§ **EXERCISE PROMPT**
Please quote exactly the lines below from the line containing "m_steelret = pbr('cladding" to the line containing "m_joint = pbr('joint", both lines included, and nothing else.

--

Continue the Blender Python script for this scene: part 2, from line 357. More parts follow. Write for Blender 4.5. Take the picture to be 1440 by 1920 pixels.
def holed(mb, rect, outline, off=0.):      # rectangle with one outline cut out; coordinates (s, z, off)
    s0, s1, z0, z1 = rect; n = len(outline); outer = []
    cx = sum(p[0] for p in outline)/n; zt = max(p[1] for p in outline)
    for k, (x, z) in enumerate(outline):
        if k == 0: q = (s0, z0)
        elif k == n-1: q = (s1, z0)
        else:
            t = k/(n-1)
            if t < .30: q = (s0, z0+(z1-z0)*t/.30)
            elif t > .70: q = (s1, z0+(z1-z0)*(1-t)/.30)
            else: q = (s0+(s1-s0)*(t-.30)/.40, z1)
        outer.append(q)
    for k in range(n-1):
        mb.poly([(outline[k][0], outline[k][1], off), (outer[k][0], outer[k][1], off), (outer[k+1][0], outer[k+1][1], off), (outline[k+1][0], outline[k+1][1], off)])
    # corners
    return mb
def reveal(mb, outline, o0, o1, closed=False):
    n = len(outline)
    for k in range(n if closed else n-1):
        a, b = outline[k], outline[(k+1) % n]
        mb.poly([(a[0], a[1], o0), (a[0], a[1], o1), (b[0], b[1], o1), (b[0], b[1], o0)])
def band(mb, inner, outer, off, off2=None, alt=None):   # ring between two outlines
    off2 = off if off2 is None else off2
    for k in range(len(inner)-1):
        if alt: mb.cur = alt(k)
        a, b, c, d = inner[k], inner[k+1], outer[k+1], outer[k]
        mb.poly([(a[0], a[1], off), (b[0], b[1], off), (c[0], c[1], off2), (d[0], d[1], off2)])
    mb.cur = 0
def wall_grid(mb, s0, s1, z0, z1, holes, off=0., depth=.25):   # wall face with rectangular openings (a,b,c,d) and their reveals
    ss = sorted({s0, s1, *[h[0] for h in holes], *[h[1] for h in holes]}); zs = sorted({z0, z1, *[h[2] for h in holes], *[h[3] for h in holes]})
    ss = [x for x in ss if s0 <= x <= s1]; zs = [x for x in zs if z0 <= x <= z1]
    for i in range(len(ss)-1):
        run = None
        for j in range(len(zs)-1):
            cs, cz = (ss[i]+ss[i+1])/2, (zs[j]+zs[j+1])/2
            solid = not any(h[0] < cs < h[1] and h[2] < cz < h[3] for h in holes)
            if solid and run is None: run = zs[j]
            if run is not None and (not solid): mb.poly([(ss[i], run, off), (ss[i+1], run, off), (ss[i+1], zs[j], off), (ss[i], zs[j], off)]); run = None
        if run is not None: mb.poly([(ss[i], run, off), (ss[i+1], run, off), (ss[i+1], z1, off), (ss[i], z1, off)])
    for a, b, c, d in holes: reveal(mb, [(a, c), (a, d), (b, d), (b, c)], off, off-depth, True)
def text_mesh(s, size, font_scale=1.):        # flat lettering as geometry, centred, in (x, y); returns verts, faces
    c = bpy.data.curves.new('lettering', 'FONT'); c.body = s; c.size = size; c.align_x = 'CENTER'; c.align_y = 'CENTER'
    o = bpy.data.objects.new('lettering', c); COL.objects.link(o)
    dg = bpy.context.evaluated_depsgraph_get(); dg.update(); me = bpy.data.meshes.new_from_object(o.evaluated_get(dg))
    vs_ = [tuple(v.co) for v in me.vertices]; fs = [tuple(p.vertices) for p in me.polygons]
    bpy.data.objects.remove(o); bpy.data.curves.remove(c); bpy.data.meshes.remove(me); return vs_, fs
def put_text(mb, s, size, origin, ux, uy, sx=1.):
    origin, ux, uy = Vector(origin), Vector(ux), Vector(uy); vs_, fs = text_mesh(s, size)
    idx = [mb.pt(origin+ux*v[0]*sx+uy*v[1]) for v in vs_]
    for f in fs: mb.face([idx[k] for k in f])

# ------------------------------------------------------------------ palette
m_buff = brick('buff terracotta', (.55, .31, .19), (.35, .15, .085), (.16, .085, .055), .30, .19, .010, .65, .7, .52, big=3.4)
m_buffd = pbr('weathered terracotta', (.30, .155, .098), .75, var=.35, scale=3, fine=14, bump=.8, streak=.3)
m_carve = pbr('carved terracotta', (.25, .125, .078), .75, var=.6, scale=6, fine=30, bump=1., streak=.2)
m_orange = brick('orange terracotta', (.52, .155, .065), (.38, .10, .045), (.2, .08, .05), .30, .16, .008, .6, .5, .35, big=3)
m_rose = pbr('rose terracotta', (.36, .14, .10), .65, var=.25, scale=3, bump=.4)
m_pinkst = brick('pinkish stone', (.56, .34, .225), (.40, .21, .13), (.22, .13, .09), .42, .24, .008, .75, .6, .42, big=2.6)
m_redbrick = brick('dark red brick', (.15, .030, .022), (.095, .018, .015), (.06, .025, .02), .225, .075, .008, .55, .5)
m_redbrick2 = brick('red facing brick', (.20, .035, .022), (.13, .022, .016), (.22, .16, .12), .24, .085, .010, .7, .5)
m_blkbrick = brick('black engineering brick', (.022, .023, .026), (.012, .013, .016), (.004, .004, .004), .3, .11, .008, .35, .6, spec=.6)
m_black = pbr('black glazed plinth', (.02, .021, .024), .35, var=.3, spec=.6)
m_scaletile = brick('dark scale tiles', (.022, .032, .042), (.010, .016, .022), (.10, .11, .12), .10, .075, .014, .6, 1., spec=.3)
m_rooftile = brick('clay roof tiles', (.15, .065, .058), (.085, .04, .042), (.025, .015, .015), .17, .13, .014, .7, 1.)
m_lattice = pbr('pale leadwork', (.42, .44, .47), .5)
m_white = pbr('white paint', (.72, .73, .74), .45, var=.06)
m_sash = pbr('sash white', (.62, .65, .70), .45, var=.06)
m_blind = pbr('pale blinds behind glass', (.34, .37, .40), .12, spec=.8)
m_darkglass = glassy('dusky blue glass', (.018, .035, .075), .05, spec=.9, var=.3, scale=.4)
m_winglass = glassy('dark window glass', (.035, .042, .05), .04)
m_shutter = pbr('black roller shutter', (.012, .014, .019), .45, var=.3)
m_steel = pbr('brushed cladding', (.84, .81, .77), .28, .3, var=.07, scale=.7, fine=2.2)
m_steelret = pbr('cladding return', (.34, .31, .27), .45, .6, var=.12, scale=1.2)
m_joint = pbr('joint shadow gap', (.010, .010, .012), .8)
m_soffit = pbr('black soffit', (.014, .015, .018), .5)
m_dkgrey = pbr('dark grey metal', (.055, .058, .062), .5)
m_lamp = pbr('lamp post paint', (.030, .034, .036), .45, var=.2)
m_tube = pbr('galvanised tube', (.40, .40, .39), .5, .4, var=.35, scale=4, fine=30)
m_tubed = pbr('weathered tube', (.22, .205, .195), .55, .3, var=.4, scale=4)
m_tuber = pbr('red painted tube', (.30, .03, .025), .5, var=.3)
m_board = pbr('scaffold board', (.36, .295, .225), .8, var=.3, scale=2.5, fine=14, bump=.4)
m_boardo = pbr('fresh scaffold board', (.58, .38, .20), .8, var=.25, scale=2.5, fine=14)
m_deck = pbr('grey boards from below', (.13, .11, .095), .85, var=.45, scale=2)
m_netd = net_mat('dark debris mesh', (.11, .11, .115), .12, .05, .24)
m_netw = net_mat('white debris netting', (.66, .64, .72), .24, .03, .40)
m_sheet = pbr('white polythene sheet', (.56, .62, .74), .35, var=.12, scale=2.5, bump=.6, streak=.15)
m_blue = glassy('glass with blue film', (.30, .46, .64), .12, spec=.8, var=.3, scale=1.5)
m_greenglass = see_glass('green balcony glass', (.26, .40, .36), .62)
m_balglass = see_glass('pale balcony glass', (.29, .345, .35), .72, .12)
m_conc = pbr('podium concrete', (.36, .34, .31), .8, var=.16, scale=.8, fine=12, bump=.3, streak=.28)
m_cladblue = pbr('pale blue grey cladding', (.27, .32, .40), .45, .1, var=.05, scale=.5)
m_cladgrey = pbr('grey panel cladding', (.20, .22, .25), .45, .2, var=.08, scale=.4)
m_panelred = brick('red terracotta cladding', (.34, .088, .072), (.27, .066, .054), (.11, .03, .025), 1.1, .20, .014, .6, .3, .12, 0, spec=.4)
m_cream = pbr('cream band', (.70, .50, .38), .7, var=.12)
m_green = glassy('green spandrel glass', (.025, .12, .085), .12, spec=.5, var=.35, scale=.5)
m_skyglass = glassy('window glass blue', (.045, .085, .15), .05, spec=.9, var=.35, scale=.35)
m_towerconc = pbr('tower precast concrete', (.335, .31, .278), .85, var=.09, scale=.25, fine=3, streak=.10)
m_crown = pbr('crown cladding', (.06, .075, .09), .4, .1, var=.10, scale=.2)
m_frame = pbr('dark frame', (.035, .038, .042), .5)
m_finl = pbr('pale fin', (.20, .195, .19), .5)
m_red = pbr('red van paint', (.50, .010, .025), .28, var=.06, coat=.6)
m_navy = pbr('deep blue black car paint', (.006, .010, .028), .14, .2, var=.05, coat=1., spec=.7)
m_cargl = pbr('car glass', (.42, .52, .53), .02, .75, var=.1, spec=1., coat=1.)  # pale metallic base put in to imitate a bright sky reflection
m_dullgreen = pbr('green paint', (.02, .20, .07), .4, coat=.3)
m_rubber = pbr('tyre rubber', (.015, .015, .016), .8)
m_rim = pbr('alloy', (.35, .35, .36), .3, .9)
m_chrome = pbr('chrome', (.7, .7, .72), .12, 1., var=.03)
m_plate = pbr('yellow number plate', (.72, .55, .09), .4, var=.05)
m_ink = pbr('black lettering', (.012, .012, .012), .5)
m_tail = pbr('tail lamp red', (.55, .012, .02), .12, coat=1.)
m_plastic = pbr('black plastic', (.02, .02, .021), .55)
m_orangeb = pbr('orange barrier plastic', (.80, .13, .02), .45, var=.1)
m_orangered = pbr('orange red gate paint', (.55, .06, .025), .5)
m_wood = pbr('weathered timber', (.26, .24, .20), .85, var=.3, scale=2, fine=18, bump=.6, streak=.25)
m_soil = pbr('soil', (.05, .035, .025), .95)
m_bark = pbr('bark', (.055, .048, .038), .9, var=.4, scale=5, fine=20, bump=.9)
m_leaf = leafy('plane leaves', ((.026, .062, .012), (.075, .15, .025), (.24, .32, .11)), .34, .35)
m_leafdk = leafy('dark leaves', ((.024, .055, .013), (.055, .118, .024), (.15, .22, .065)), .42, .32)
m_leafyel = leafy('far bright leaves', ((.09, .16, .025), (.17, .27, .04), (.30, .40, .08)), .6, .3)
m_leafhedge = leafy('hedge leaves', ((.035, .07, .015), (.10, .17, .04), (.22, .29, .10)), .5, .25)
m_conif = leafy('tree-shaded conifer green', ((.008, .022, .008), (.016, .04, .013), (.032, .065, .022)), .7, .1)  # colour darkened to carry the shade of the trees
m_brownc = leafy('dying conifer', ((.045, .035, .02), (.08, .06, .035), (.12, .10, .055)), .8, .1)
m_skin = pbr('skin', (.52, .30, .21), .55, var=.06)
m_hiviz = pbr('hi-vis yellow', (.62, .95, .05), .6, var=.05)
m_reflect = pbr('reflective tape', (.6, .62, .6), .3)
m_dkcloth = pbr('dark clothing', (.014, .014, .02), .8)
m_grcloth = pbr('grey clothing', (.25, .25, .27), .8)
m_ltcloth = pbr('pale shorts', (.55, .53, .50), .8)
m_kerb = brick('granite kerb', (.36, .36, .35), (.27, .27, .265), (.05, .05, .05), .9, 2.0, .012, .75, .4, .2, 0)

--

§ **EXERCISE RESPONSE**
m_steelret = pbr('cladding return', (.34, .31, .27), .45, .6, var=.12, scale=1.2)
m_joint = pbr('joint shadow gap', (.010, .010, .012), .8)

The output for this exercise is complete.